Zu einem Besuch Ostpreussens/Masurens gehört auch die Besichtigung der berühmt-berüchtigten „Wolfsschanze“ bei Rastenburg (Ketrzyn), dem Führerhauptquartier, in dem Hitler von 1941-44 rund 800 Tage weilte, bis die riesige Bunkeranlage und Befehlszentrale am 24. Januar 1945 wegen der heranrückenden Roten Armee von deutschen Pionieren gesprengt wurde. Dies gelang allerdings wegen der bis 10 Meter dicken Bunkerdecken und der 6-8 Meter dicken Seitenwände aus Stahlbeton nicht vollständig, sodass noch einiges vorhanden ist. In der „Wolfsschanze“ waren seinerzeit, inklusive Infrastruktur, rund 2000 Personen tätig. Bekannt wurde die Wolfsschanze vor allem auch darum, weil dort Oberst Claus Schenk Graf von Stauffenberg am 20. Juli 1944 sein berühmtes Attentat auf Hitler ausführte, das leider misslang, das aber Zeugnis ablegt vom mutigen Widerstand Stauffenbergs, seiner Mitverschwörer und vieler Deutscher gegen den Nationalsozialismus.

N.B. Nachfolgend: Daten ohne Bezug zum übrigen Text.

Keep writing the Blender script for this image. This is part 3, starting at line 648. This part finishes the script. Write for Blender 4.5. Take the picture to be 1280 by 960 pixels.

Im Hotel traf ich per Zufall einen 80-jährigen Zeitzeugen, der bei Kriegsende 16-jährig war, Herrn Lomska aus dem einstigen ostpreussischen Dorf Walpunen (heute Walpuny), der heute in Westfalen lebt. Er ist nach vielen Jahren wieder für zwei Wochen in seine einstige Heimat zurückgekehrt. „Leider ist unser damaliger Bauernhof weitgehend zur Ruine zerfallen“ – eine harte Erfahrung, die er eben verkraften müsse. Bei mehreren Gesprächen erzählt er mir, wie er und seine Familie damals lebten und wie es war, als der „Gauleiter“ verspätet die Evakuierung des Dorfs befahl, als bereits die Russen kamen. Er sei dann zur Zwangsarbeit in der Gegend verpflichtet worden. Die Russen seien aber im grossen Ganzen korrekt gewesen. Später, als die zwangsweise umgesiedelten Leute aus dem Osten gekommen seien, („hatten ja selbst nichts“), habe es regelmässig nächtliche Überfälle gegeben, und was nicht niet- und nagelfest war, sei gestohlen worden.

Hass verspürt der Mann heute keinen mehr. „Ich habe meine Heimat verloren, aber ich bin noch einmal davon gekommen. Es trifft halt immer die Unschuldigen. Hoffentlich lernt die Menschheit endlich dazu“, meinte er leise.